Maryland blue crabs are thought to live out their lives mostly in and around the Chesapeake Bay, especially males, which don’t normally migrate beyond the Bay’s confines. Sure, an occasional specimen pops up in Virginia or maybe even North Carolina waters. But, Florida? That’s unheard-of – or, at least it was until a few weeks ago when crabber Thomas Cochran dumped one of his traps on the culling boards and discovered a tagged crab.

smithsonian crab tagging
Tagged crabs? You bet - here, technician Laura Patrick displays a tagged crab ready to go back into the Rhode River near Edgewater, Maryland. Photo by Smithsonian Environmental Research Center (SERC)

The crab wasn’t just over the Florida border, either. Cochran works the water of Crystal River, along the Gulf Coast panhandle. That means the crab — which was tagged at the Smithsonian Environmental Research Center in Edgewater, Maryland – had traveled well over 1,000 miles in the two and a half years it was at liberty (the Smithsonian says it was tagged on July 17, 2015). The exact distance traveled is tough to determine, since we have no idea if this crustacean took the short-cut behind Key Largo, or if he went all the way around Key West. Either way, that’s quite a journey for a Jimmy.

Over 50,000 crabs have been tagged by the Smithsonian, and one other, the previous long-distance record-holder, was also caught in Floridian waters. That was still significantly closer to home, however, near Flagler Beach. One of the real oddities is not only the distance this new record-holder traveled, but also the fact that it was still tagged after such a long journey. These exterior tags are lost when a crab molts, and apparently, this crab hasn’t shed its shell in over two years.

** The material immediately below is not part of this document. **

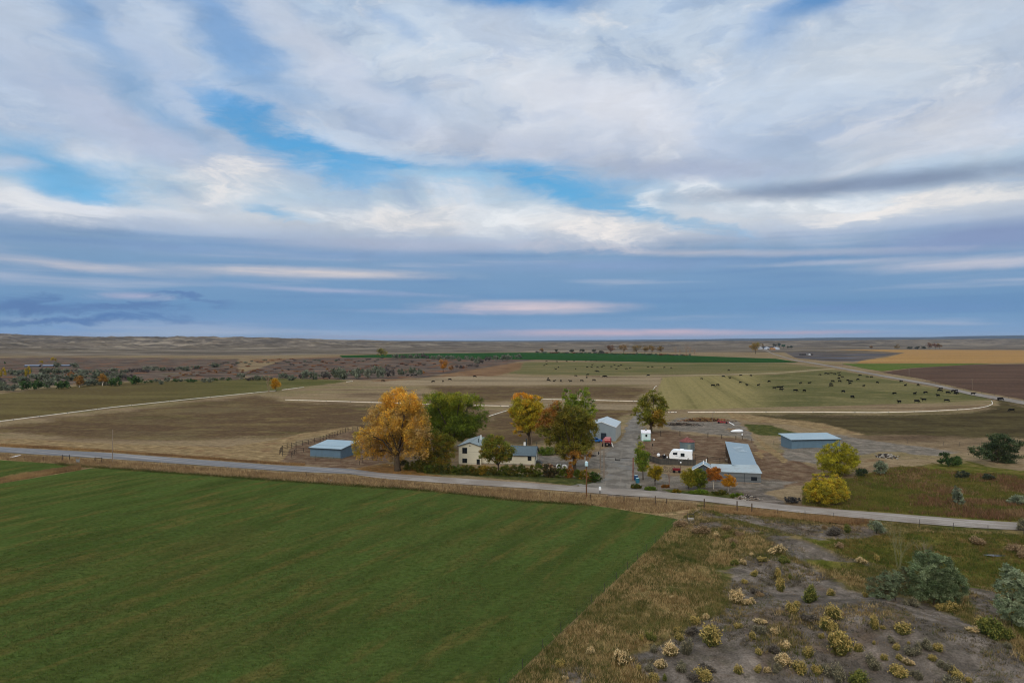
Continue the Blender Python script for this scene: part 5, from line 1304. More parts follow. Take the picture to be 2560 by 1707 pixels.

It could be that his nomadic lifestyle provided so much exercise he never grew fat and needed to shed. Or, the theory has also been put forth that someone may have pulled the tag off of a crab in Maryland, taken it to Florida, and then used it to prank the scientific community. Researchers from the Smithsonian have reclaimed the crab for testing, so that they can say for sure (and also because Floridians have no idea how to steam their crabs properly).